Torres: “Voglio restare a lungo e scudetto, mi basta vincere la metà di Inzaghi. Ma chiedo più spazio”

Queste le dichiarazioni rilasciate da Fernando Torres, intervistato dal Corriere della Sera.

Sull’addio al Chelsea: “Avevo deciso di andare via dal Chelsea. A Mourinho ero legato da un rapporto di rispetto ma la società aveva comprato un nuovo attaccante, con il mister avevo parlato spesso del mio futuro, lui voleva che rimanessi a Londra. Ma io avevo bisogno di uno stimolo nuovo per la mia carriera“.

Milan al momento giusto: “Quel giorno mi arrivò la telefonata del Milan: mi venne presentata l’offerta che stavo aspettando. Ero in un momento particolare della mia vita professionale, sentivo il bisogno di cambiare e puntavo a trovare una squadra che mi garantisse il posto da titolare. Avevo avuto altre opportunità ma ho scelto il Milan perché ha dimostrato di volermi veramente. Champions? La società sta vivendo una situazione a cui non era abituata, per me sarà uno stimolo maggiore aiutare il Milan a tornare là dove merita“.

Su Inzaghi: “Non credo che sia fondamentale essere stato un grande campione per poter allenare ad alto livello. Da un punto di vista tecnico-tattico la competenza può essere apprezzabile. Ma, devo ammetterlo, Inzaghi mi può capire. Chi ha giocato a calcio ha un extra per i giocatori. Io sono qui per vincere, per restare molti anni, per sfruttare un altro grande momento del Milan che mi ha dato una possibilità importante. Il mio obiettivo è vincere prima di tutto lo scudetto. Io come Pippo? Non mi paragono a Inzaghi né a nessun altro, ciascuno ha la sua storia. Sono qui per vincere e per restare tanti anni. Gol, successi e titoli sono i miei obiettivi. Se vinco solo la metà di quello che ha conquistato lui sono contento… Le sostituzioni? Essere tolti dal campo non piace a me come a nessun giocatore. Non ho nessun problema con Inzaghi o lo staff tecnico ma vorrei stare in campo novanta minuti“.

Torres rossonero, finalmente: “La prima volta di cui si parlò di questa eventualità era la stagione 2001-2002. Un tempo fra il Milan e l’Atletico Madrid avvenivano tanti scambi di giocatori: Albertini, Coloccini, Contra. Era un’altra epoca e l’Atletico non aveva alcuna intenzione di cedermi. Sarebbe stato bello giocare nel Milan che vinse 4-0 contro il Barcellona 4-0 nella finale di Coppa dei Campioni o in quello di Shevchenko. Questa è un’altra squadra: ora si lotta per tornare in Europa“.

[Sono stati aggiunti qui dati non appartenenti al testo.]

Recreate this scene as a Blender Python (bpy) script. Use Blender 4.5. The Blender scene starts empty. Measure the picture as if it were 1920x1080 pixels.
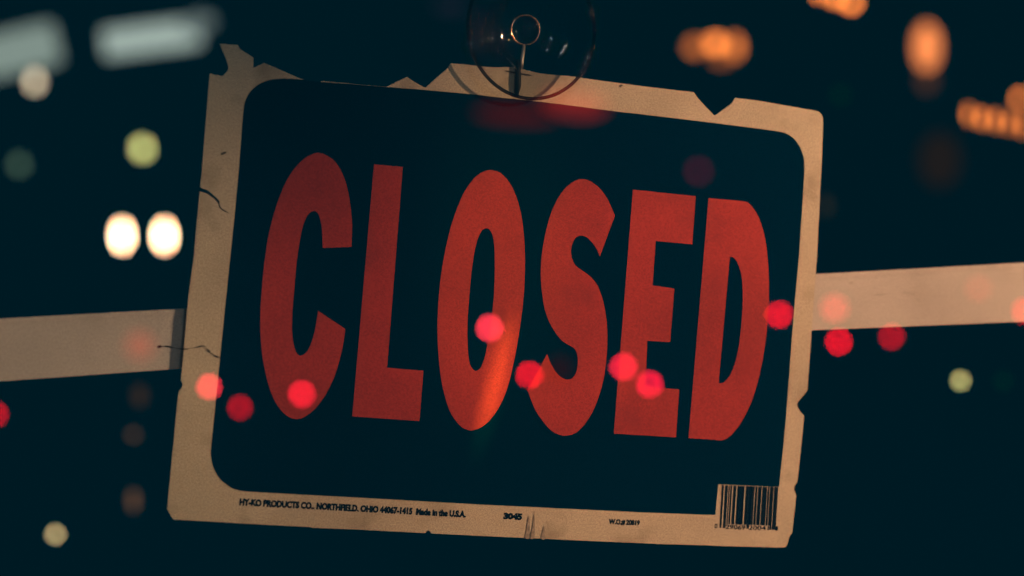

Su Berlusconi: “A lui piace parlare di football, di movimenti degli attaccanti. Presta attenzione ai dettagli: non è facile trovare un presidente che capisce così tanto di calcio“.

Amore Atletico Madrid: “Il mio Atletico Madrid non era considerato una big e le rivali si aprivano concedendo spazi. Con il Milan invece tutte si chiudono. L’Atletico Madrid? Sono nato nell’Atletico e cresciuto lì. Non importa chi gioca, tiferò sempre per loro: sono orgoglioso di averlo portato in prima divisione e con i proventi della mia cessione di averlo aiutato economicamente. È salito a certi livelli, pietra dopo pietra e anch’io forse ho contribuito. Andare al Real o al Barça? Se dovessi tornare nella Liga giocherei solo nell’Atletico che è stata la mia casa. Barça e Real non sono un passo avanti ai Colchoneros“.

Sulla vita privata: “Legato alla stessa donna da 8 anni? Non mi sento io fuori moda, si preferisce parlare di chi è diverso da me perché fa vendere di più sui giornali. Io ho una moglie e due figli, e non esco la sera. Ma alla fine conta solo quello che si fa sul campo“.

Voglia di giocare: “Qual è il calcio migliore per me? Non è questione di campionato. Contano la squadra in cui giochi e il momento che il club attraversa. Il calcio italiano me lo immaginavo proprio così. Molto tattico, con pochi spazi per un attaccante. Ecco perché devo adattarmi in fretta alla Serie A, imparando i movimenti dei compagni per trovare i tempi giusti sui cross. Ad Empoli ho segnato, ma non c’era margine per manovrare. 4-3-3 o 4-2-3-1? Al tridente d’attacco sono più abituato, gioca così anche la Nazionale spagnola. Il modulo non è un problema: sto bene se sono in campo. L’importante è essere fra gli undici“.